Question

The activity of a radioactive isotope falls to 12.5% in 90 days. The half-life and decay constant of isotope are:
A.$\mathop {2.31 \times 10}\nolimits^{ - 2} \mathop {day}\nolimits^{ - 1} ;\mathop {30days}\nolimits^{}$
B.$\mathop {2.65 \times 10}\nolimits^{ - 2} \mathop {day}\nolimits^{ - 1} ;\mathop {30days}\nolimits^{}$
C.$\mathop {2.12 \times 10}\nolimits^{ - 2} \mathop {day}\nolimits^{ - 1} ;\mathop {10days}\nolimits^{}$
D.None of these

Answer 1

The half-life of a reaction is the time in which the concentration of reactant is reduced to one half of its concentration.

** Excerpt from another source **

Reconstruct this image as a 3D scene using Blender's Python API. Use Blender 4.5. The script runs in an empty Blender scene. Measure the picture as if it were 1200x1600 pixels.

It is represented by $t_1/2$. The reaction in which rate of reaction is directly proportional to the first power of the concentration of the reactant is called first order reaction.

Complete step by step answer:
Now we have to find rate of the reaction first to calculate half-life so
$\mathop {k = \dfrac{{2.303}}{t}}\nolimits^{} \log \dfrac{{\mathop A\nolimits^0 }}{A}$

Where $A^\circ$ is the initial concentration of reactant = 100
A is the concentration of reactants at given time = 12.5
Time is given by $t{\text{ }} = {\text{ }}90{\text{ }}days\;$
Putting the value in
$\mathop {k = \dfrac{{2.303}}{t}}\nolimits^{} \log \dfrac{{\mathop A\nolimits^0 }}{A}$
$\mathop {k = \dfrac{{2.303}}{{90}}\log \dfrac{{100}}{{12.5}}}\nolimits^{}$

Now, $\mathop {k = 2.31 \times 10}\nolimits^{ - 2} \mathop {day}\nolimits^{ - 1}$
Let us write formula to find half life
$\mathop t\nolimits_{1/2} = \dfrac{{0.693}}{k}$
$\mathop t\nolimits_{1/2} = \dfrac{{0.693}}{{2.31 \times \mathop {10}\nolimits^{ - 2} }}$
$\mathop t\nolimits_{1/2} = 30days$

Our required answer is option A that is $\mathop {2.31 \times 10}\nolimits^{ - 2} \mathop {day}\nolimits^{ - 1} ;\mathop {30days}\nolimits^{}$

Note:
Zero order reaction is defined as the reaction in which rate of reaction is proportional to zero power of the concentration of reactant. So first of all we will find the order of reaction and then we can find the half-life of the reaction.